Each of the 20 paintings on display depict faces or parts of faces. In each painting, the artist has used subdued colouring, which maybe suggests a sadness about her subjects, and concern about her often troubled native land. Some pictures depict faces and people in such a way that they look as if they are adapted from stills taken from a film (movie), being watched through darkly tinted spectacles. One portrait shows a distorted face, which reminded me of the way that Francis Bacon used to paint. And another evoked memories of Edvard Munch’s “The Scream”. Otherwise, her style is her own. Despite their melancholic, sometimes menacing subject matter, and dark colours, the paintings are both highly original and pleasing visually.

I am very glad I climbed the steep staircase to view this talented artist’s paintings.

The Long way in London’s Tate Modern art gallery

THE ARTIST RICHARD LONG (born in England in 1945) studied art first at Bristol’s West of England College of art, and then between 1966 and 1968, at London’s St Martins School of Art, where his teachers included Anthony Caro and Phillip King (my mother worked alongside these two sculptors in the early 1960s). He is described as a ‘land artist’, and his works include sculpture, photography and text, as well as performance. Since the 1960s, Long has been creating artworks based on his experience of long walks he has made in places including the UK, the Sahara Desert, Iceland, the Himalayas, and Australia. He plots his walks on maps, and these become works of art. He also takes photographs of the terrain through which he has walked. In addition, he creates sculptures where he has walked using local materials, and then takes photographs of them in situ.

The Tate Modern is currently (March 2026, but I do not know when it ends) showing a collection of Long’s creations. This includes examples of his maps and photographs, text works (printed words), as well as three floor sculptures, each of which consist of pieces of stone arranged within the confines of a circle. One of them contains variously shaped chunks of Norfolk flint, another consists of pieces of red slate, and a third with Delabole slate, black in colour. Although they look almost randomly arranged, I imagine that the artist has placed them according to some design he had in mind. Seemingly simple, these sculptures are surprisingly striking.

I believe that what we saw at the Tate Modern’s exhibition is in complete harmony with what Richrd Long has said (quoted on the Tate’s website) about his art:

My work really is just about being a human living on this planet and using nature as its source … I enjoy the simple pleasures of wellbeing, independence, opportunism, freedom, dreaming, happenstance; of passing through the land and sometimes stopping to leave (memorable) traces along the way.
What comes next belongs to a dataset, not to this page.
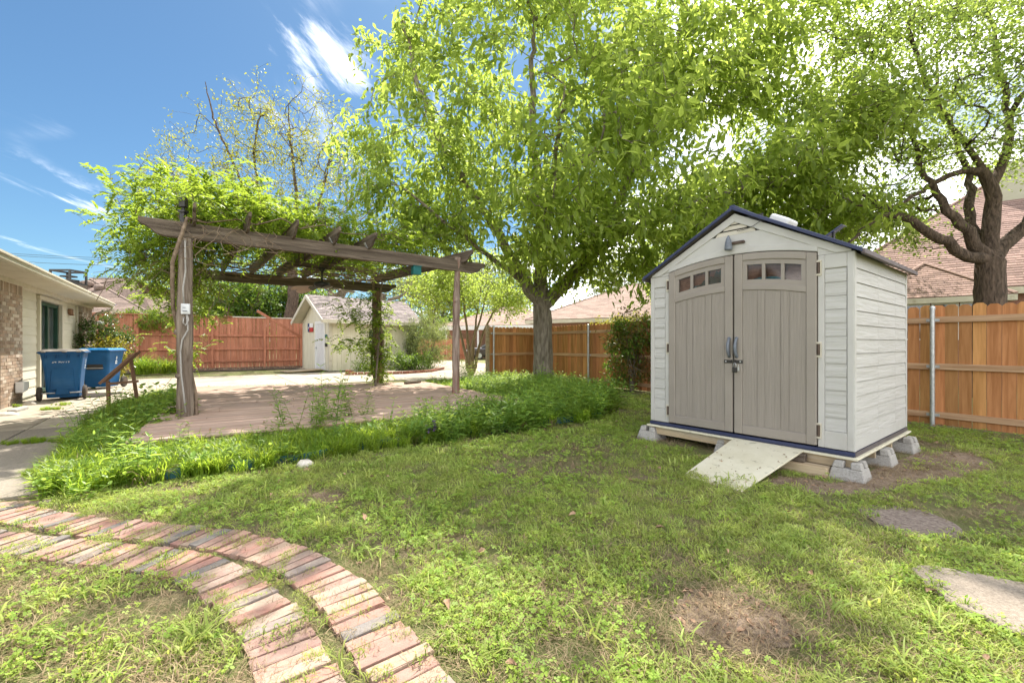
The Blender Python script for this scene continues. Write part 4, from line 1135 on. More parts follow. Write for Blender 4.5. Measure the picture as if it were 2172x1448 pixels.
# raised mouldings: barge boards, arch band with the oval badge
m = MB()
for s_ in (-1, 1):
    a = Vector((vc + s_ * (SW / 2 - .02), -.004, SE + .00)); b = Vector((vc, -.004, SA - .03))
    if s_ < 0: q = [(a.x, SE - .0), (a.x + .12, SE - .0), (vc, SA - .115), (vc, SA - .022), (a.x, SE + .016)]
    else: q = [(a.x, SE - .0), (a.x, SE + .016), (vc, SA - .022), (vc, SA - .115), (a.x - .12, SE - .0)]
    m.prism(q, (0, -.008, 0), (1, 0, 0), (0, 0, 1), (0, .009, 0))
sp_('barge_board', m, MT['shed_white'], gable, bevel=.003)
m = MB()
bump_ = lambda x: .05 * max(0, 1 - ((x - DC) / .20) ** 2)
band = [(x, arch(x) + .012) for x in xs_] + [(x, arch(x) + .075 + bump_(x)) for x in reversed(xs_)]
m.prism(band, (0, -.007, 0), (1, 0, 0), (0, 0, 1), (0, .008, 0))
sp_('arch_band', m, MT['shed_white'], gable, bevel=.003)
m = MB()
el = [(DC + .145 * math.cos(R(a)), arch(DC) + .058 + .033 * math.sin(R(a)) - .0 * a) for a in range(0, 360, 15)]
eli = [(DC + .135 * math.cos(R(a)), arch(DC) + .058 + .026 * math.sin(R(a))) for a in range(0, 360, 15)]
for i in range(24):
    j = (i + 1) % 24
    m.prism([el[i], el[j], eli[j], eli[i]], (0, -.0095, 0), (1, 0, 0), (0, 0, 1), (0, .004, 0))
for i in range(9): m.bx(DC - .085 + .02 * i, DC - .073 + .02 * i, -.0085, -.006, arch(DC) + .05, arch(DC) + .066)
sp_('oval_badge', m, MT['shed_white'], gable)
for k in range(3):                                                         # louvre slats
    z = vz0 + .012 + k * .058
    w_ = (vz1 - z - .03) / (vz1 - vz0) * (vx1 - vx0) / 2
    m = MB(); m.hexa([(vc - w_, .0, z - .012), (vc + w_, .0, z - .012), (vc + w_, .02, z), (vc - w_, .02, z), (vc - w_ * .9, .012, z + .036), (vc + w_ * .9, .012, z + .036), (vc + w_ * .9, .032, z + .04), (vc - w_ * .9, .032, z + .04)])
    sp_('louvre_slat', m, MT['trim'], gable)
m = MB(); m.bx(vx0, vx1, .045, .05, vz0, vz1); sp_('vent_back', m, MT['dark'], gable)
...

The exhibition is well worth seeing.

An extraordinary exhibition of art by an artist born in Czechoslovakia

BORN IN WHAT was Czechoslovakia in 1990 just after the end of Communist rule in that country, Klara Hosnedlova graduated at the Academy of Fine Arts in Prague. She creates in many different ways, including photography, sculpture, furniture, embroidery, and site-specific installation. A collection of her work is on display at the Bermondsey branch of White Cube Gallery in south London until 29 March 2026.

One room of the gallery is occupied by tall sculpture made with knotted natural fibres. Its base is a collection of thick serpent-like fibre ropes that spread across the floor like the roots of a tree. Attached to this structure, there is something that resembles an enlarged seashell which contains an image that includes depictions of fingertips. This inclusion reminded me of the appearance of mitochondria when viewed with an electron microscope. Although I find it difficult to describe this artwork in words, what can be seen in the far larger gallery next door is almost indescribable.
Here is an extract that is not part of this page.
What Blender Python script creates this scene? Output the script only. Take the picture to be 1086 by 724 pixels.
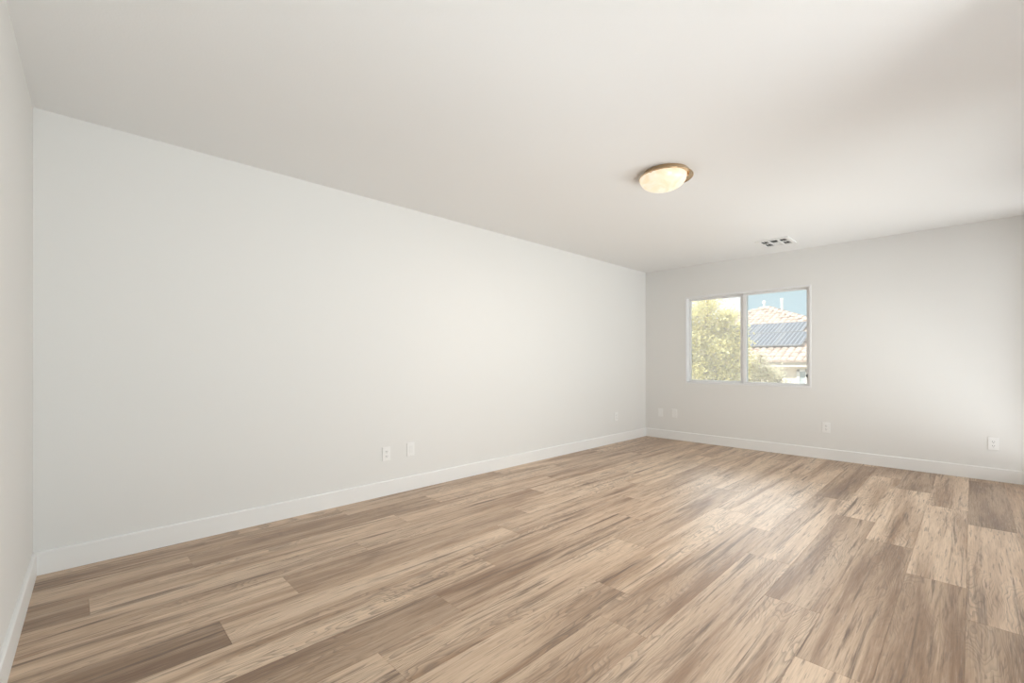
import bpy, bmesh, math, random
import numpy as np
from mathutils import Vector, Matrix

for o in list(bpy.data.objects):
    bpy.data.objects.remove(o)
SC = bpy.context.scene
COL = SC.collection
random.seed(7)
R = math.radians

# ------------------------------------------------------------------ camera, sky, sun, daylight, added fill lamps, exposure
CAM = Vector((3.4253, 0.1327, 1.1188))
YAW = R(45.531)
FPX, Y0, IW, IH = 478.96, 382.74, 1086, 724
H, L, W = 2.44, 6.305, 3.95          # room height, length (+Y), width (+X)
cd = bpy.data.cameras.new('camera')
cd.sensor_width = 36.0
cd.lens = 36.0 * FPX / IW
cd.shift_y = (Y0 - IH / 2) / IW
cd.clip_start = 0.02
cam = bpy.data.objects.new('camera', cd)
cam.location = CAM
cam.rotation_euler = (R(90), 0, YAW)
COL.objects.link(cam)
SC.camera = cam

SC.view_settings.view_transform = 'Standard'
SC.view_settings.look = 'None'
SC.view_settings.gamma = 1.0
SC.view_settings.use_curve_mapping = False
SC.view_settings.exposure = 0.10

wd = bpy.data.worlds.new('sky')
SC.world = wd
wd.use_nodes = True
wt = wd.node_tree
bg = wt.nodes['Background']
bg.inputs[1].default_value = 1.0


def build_sky():
    """clear pale blue sky with one bright cloud bank towards the left of the window"""
    def nd(kind, **k):
        n = wt.nodes.new(kind)
        for a, v in k.items():
            setattr(n, a, v)
        return n
    tc = nd('ShaderNodeTexCoord')
    sp = nd('ShaderNodeSeparateXYZ')
    wt.links.new(tc.outputs['Generated'], sp.inputs[0])
    dv = nd('ShaderNodeMath', operation='DIVIDE')
    wt.links.new(sp.outputs[0], dv.inputs[0])
    wt.links.new(sp.outputs[1], dv.inputs[1])
    ns = nd('ShaderNodeTexNoise')
    ns.inputs['Scale'].default_value = 22.0
    ns.inputs['Detail'].default_value = 4.0
    wt.links.new(tc.outputs['Generated'], ns.inputs['Vector'])
    md = nd('ShaderNodeMath', operation='MULTIPLY_ADD')
    wt.links.new(ns.outputs[0], md.inputs[0])
    md.inputs[1].default_value = 0.05
    wt.links.new(dv.outputs[0], md.inputs[2])
    mr = nd('ShaderNodeMapRange', interpolation_type='SMOOTHSTEP')
    wt.links.new(md.outputs[0], mr.inputs['Value'])
    mr.inputs['From Min'].default_value = -0.310
    mr.inputs['From Max'].default_value = -0.290
    mr.inputs['To Min'].default_value = 1.0
    mr.inputs['To Max'].default_value = 0.0
    mx = nd('ShaderNodeMix', data_type='RGBA')
    wt.links.new(mr.outputs[0], mx.inputs[0])
    mx.inputs[6].default_value = (0.56, 0.76, 0.86, 1)
    mx.inputs[7].default_value = (1.22, 1.23, 1.26, 1)
    wt.links.new(mx.outputs[2], bg.inputs[0])


build_sky()


def light(name, kind, energy, color, loc, direction, size=None, size_y=None, angle=None):
    ld = bpy.data.lights.new(name, kind)
    ld.energy = energy
    ld.color = color
    if size:
        ld.shape = 'RECTANGLE'
        ld.size, ld.size_y = size, size_y
    if angle:
        ld.angle = angle
    o = bpy.data.objects.new(name, ld)
    o.location = loc
    o.rotation_euler = Vector(direction).to_track_quat('-Z', 'Y').to_euler()
    COL.objects.link(o)
    return o


light('sun', 'SUN', 7.0, (1.0, 0.95, 0.86), (-5, -10, 20), (0.35, 0.75, -0.85), angle=R(0.6))
# bright open sky beyond the visible window, above its sight line, and fill lamps, level and upward, added at the two made-up side windows
light('daylight_above_window', 'AREA', 540, (0.95, 0.975, 1.0), (-0.7, 14.5, 5.3), (0.24, -0.93, -0.40), 6.5, 2.6)
light('side_fill_near', 'AREA', 19, (0.97, 0.98, 0.985), (W + 0.32, 1.60, 1.30), (-1, -0.8, -0.05), 2.5, 1.9)
light('side_fill_far', 'AREA', 26, (0.97, 0.98, 0.985), (W + 0.30, 4.75, 1.30), (-1, -0.25, -0.05), 2.6, 1.9)
light('upward_fill_near', 'AREA', 84, (0.95, 0.975, 1.0), (W + 0.60, 1.45, 0.45), (-0.55, -0.25, 1.2), 2.7, 1.6)  # upward fill lamp, added to lift the ceiling
light('upward_fill_far', 'AREA', 84, (0.95, 0.975, 1.0), (W + 0.60, 4.75, 0.45), (-0.55, 0, 1.2), 2.6, 1.6)

# ------------------------------------------------------------------ helpers
FV = Vector((-math.sin(YAW), math.cos(YAW), 0))
RV = Vector((math.cos(YAW), math.sin(YAW), 0))


def ray(px, py):
    return FV + RV * ((px - IW / 2) / FPX) + Vector((0, 0, (Y0 - py) / FPX))


def at(px, py, y):
    d = ray(px, py)
    return CAM + d * ((y - CAM.y) / d.y)


def link(o, parent=None):
    COL.objects.link(o)
    if parent:
        o.parent = parent
    return o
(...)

 The larger of the two galleries containing Hosnedlova’s work is ‘mind-blowing’. Many of the artist’s sculptures and embroideries (which look like paintings) have been assembled to create an extraordinary immersive art installation. Both fantastic and exciting, it is at the same time the stuff of nightmares. The website of the White Cube described it as follows:

“The principal room of the gallery opens onto a central, metal platform flanked by looming metal walls, each mounted with prodigious sandstone sculptures upon which further embroidered images are embedded. Constructed from industrial and composite materials, the architectural implements of Hosnedlová’s installations often contain impressions of built environments. Intended to be walked and sat upon, the stepped, quadrangle platform is composed of metal grilles … While the platform recalls the openness of urban, public space – exposing, if not intimidating, sites cleared of natural shade or protection – the grille meanwhile refers to its function in the city as an interface between terrestrial and subterranean worlds. Strewn carelessly over the platform, like shed skins, are some abandoned articles of clothing …”

But even these words are inadequate to describe the scene that confronts the viewer. It must be seen to be believed. I asked gallery employee whether the huge installation was to be sold as a single whole item.  I was told that although the installation was created to provide a fascinating visual experience, the individual items that it contained were to be sold separately.

When we visited the large room of the exhibition, a South Asian security guard saw the expressions of amazement on our faces, smiled, and pointed out where to stand to get a good photograph of the whole installation. And after we had seen it, and were leaving the room, he smiled at us, and gave us the thumbs up. I returned this gesture of satisfaction.